Your task is to copy the listing exactly. Drop any pictures from the copy.
● ● ●
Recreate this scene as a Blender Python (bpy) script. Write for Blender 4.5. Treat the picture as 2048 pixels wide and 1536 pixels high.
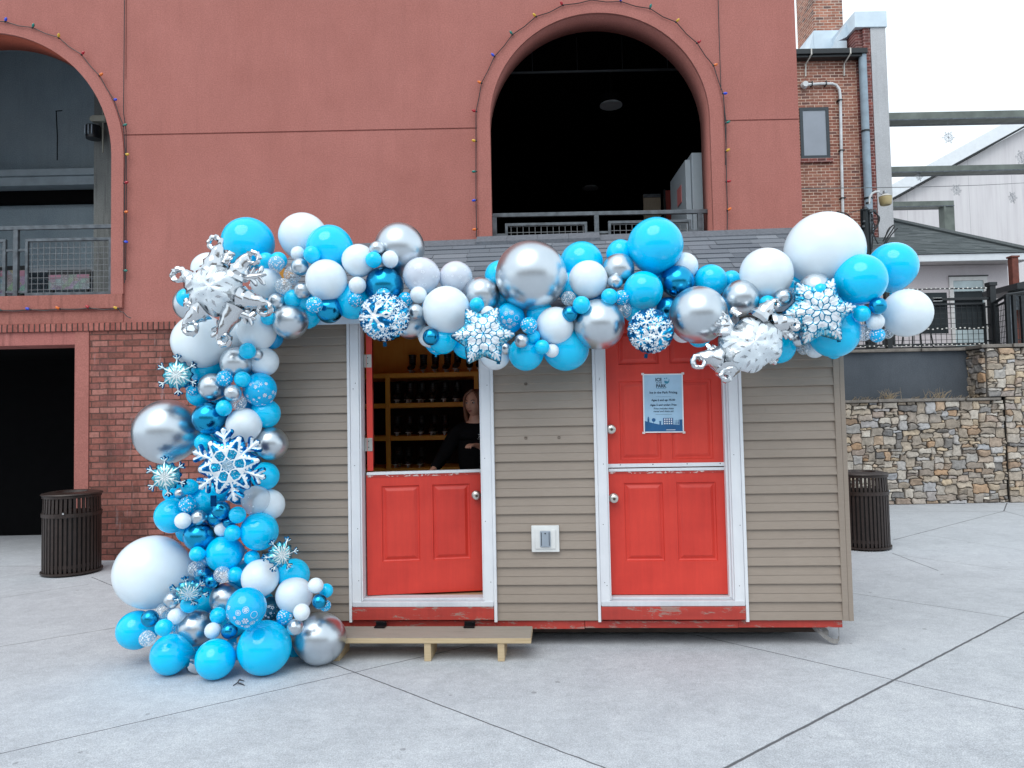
import bpy, bmesh, math, random
import numpy as np
from mathutils import Vector, Matrix, noise
random.seed(7)
for o in list(bpy.data.objects): bpy.data.objects.remove(o)
S = bpy.context.scene
COL = S.collection
# ------------------------------------------------------------------ camera
FPX, PIT, ROL, CH = 1450.0, math.atan(3.0e-5*1450.0), 0.02, 1.70
cam = bpy.data.cameras.new('camera'); camo = bpy.data.objects.new('camera', cam); COL.objects.link(camo)
cam.sensor_width = 36.0; cam.lens = 36.0*FPX/2048.0; cam.clip_start = 0.05; cam.clip_end = 600
_F = Vector((0, math.cos(PIT), math.sin(PIT))); _R0 = Vector((1, 0, 0)); _U0 = Vector((0, -math.sin(PIT), math.cos(PIT)))
_R = _R0*math.cos(ROL) - _U0*math.sin(ROL); _U = _U0*math.cos(ROL) + _R0*math.sin(ROL)
mw = Matrix((( _R.x, _U.x, -_F.x, 0), (_R.y, _U.y, -_F.y, 0), (_R.z, _U.z, -_F.z, CH), (0, 0, 0, 1)))
camo.matrix_world = mw
S.camera = camo
# ------------------------------------------------------------------ sky, sun, exposure
SUN_EL, SUN_AZ = 52.0, 200.0      # azimuth measured clockwise from +Y
w = bpy.data.worlds.new('World'); S.world = w; w.use_nodes = True
nt = w.node_tree; nt.nodes.clear()
wo = nt.nodes.new('ShaderNodeOutputWorld'); bg = nt.nodes.new('ShaderNodeBackground')
sky = nt.nodes.new('ShaderNodeTexSky'); sky.sky_type = 'NISHITA'; sky.sun_disc = False
sky.sun_elevation = math.radians(SUN_EL); sky.sun_rotation = math.radians(SUN_AZ)
tc = nt.nodes.new('ShaderNodeTexCoord'); nz = nt.nodes.new('ShaderNodeTexNoise'); nz.inputs['Scale'].default_value = 2.2; nz.inputs['Detail'].default_value = 4
nt.links.new(tc.outputs['Generated'], nz.inputs['Vector'])
cr = nt.nodes.new('ShaderNodeValToRGB'); cr.color_ramp.elements[0].position = .25; cr.color_ramp.elements[1].position = .7
cr.color_ramp.elements[0].color = (7.7, 8.9, 9.8, 1); cr.color_ramp.elements[1].color = (9.9, 10.7, 11.2, 1)
nt.links.new(nz.outputs['Fac'], cr.inputs['Fac'])
mx = nt.nodes.new('ShaderNodeMixRGB'); mx.inputs[0].default_value = .90
nt.links.new(sky.outputs['Color'], mx.inputs[1]); nt.links.new(cr.outputs['Color'], mx.inputs[2])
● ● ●
§ **Output below**
Recreate this scene as a Blender Python (bpy) script. Write for Blender 4.5. Treat the picture as 2048 pixels wide and 1536 pixels high.
import bpy, bmesh, math, random
import numpy as np
from mathutils import Vector, Matrix, noise
random.seed(7)
for o in list(bpy.data.objects): bpy.data.objects.remove(o)
S = bpy.context.scene
COL = S.collection
# ------------------------------------------------------------------ camera
FPX, PIT, ROL, CH = 1450.0, math.atan(3.0e-5*1450.0), 0.02, 1.70
cam = bpy.data.cameras.new('camera'); camo = bpy.data.objects.new('camera', cam); COL.objects.link(camo)
cam.sensor_width = 36.0; cam.lens = 36.0*FPX/2048.0; cam.clip_start = 0.05; cam.clip_end = 600
_F = Vector((0, math.cos(PIT), math.sin(PIT))); _R0 = Vector((1, 0, 0)); _U0 = Vector((0, -math.sin(PIT), math.cos(PIT)))
_R = _R0*math.cos(ROL) - _U0*math.sin(ROL); _U = _U0*math.cos(ROL) + _R0*math.sin(ROL)
mw = Matrix((( _R.x, _U.x, -_F.x, 0), (_R.y, _U.y, -_F.y, 0), (_R.z, _U.z, -_F.z, CH), (0, 0, 0, 1)))
camo.matrix_world = mw
S.camera = camo
# ------------------------------------------------------------------ sky, sun, exposure
SUN_EL, SUN_AZ = 52.0, 200.0      # azimuth measured clockwise from +Y
w = bpy.data.worlds.new('World'); S.world = w; w.use_nodes = True
nt = w.node_tree; nt.nodes.clear()
wo = nt.nodes.new('ShaderNodeOutputWorld'); bg = nt.nodes.new('ShaderNodeBackground')
sky = nt.nodes.new('ShaderNodeTexSky'); sky.sky_type = 'NISHITA'; sky.sun_disc = False
sky.sun_elevation = math.radians(SUN_EL); sky.sun_rotation = math.radians(SUN_AZ)
tc = nt.nodes.new('ShaderNodeTexCoord'); nz = nt.nodes.new('ShaderNodeTexNoise'); nz.inputs['Scale'].default_value = 2.2; nz.inputs['Detail'].default_value = 4
nt.links.new(tc.outputs['Generated'], nz.inputs['Vector'])
cr = nt.nodes.new('ShaderNodeValToRGB'); cr.color_ramp.elements[0].position = .25; cr.color_ramp.elements[1].position = .7
cr.color_ramp.elements[0].color = (7.7, 8.9, 9.8, 1); cr.color_ramp.elements[1].color = (9.9, 10.7, 11.2, 1)
nt.links.new(nz.outputs['Fac'], cr.inputs['Fac'])
mx = nt.nodes.new('ShaderNodeMixRGB'); mx.inputs[0].default_value = .90
nt.links.new(sky.outputs['Color'], mx.inputs[1]); nt.links.new(cr.outputs['Color'], mx.inputs[2])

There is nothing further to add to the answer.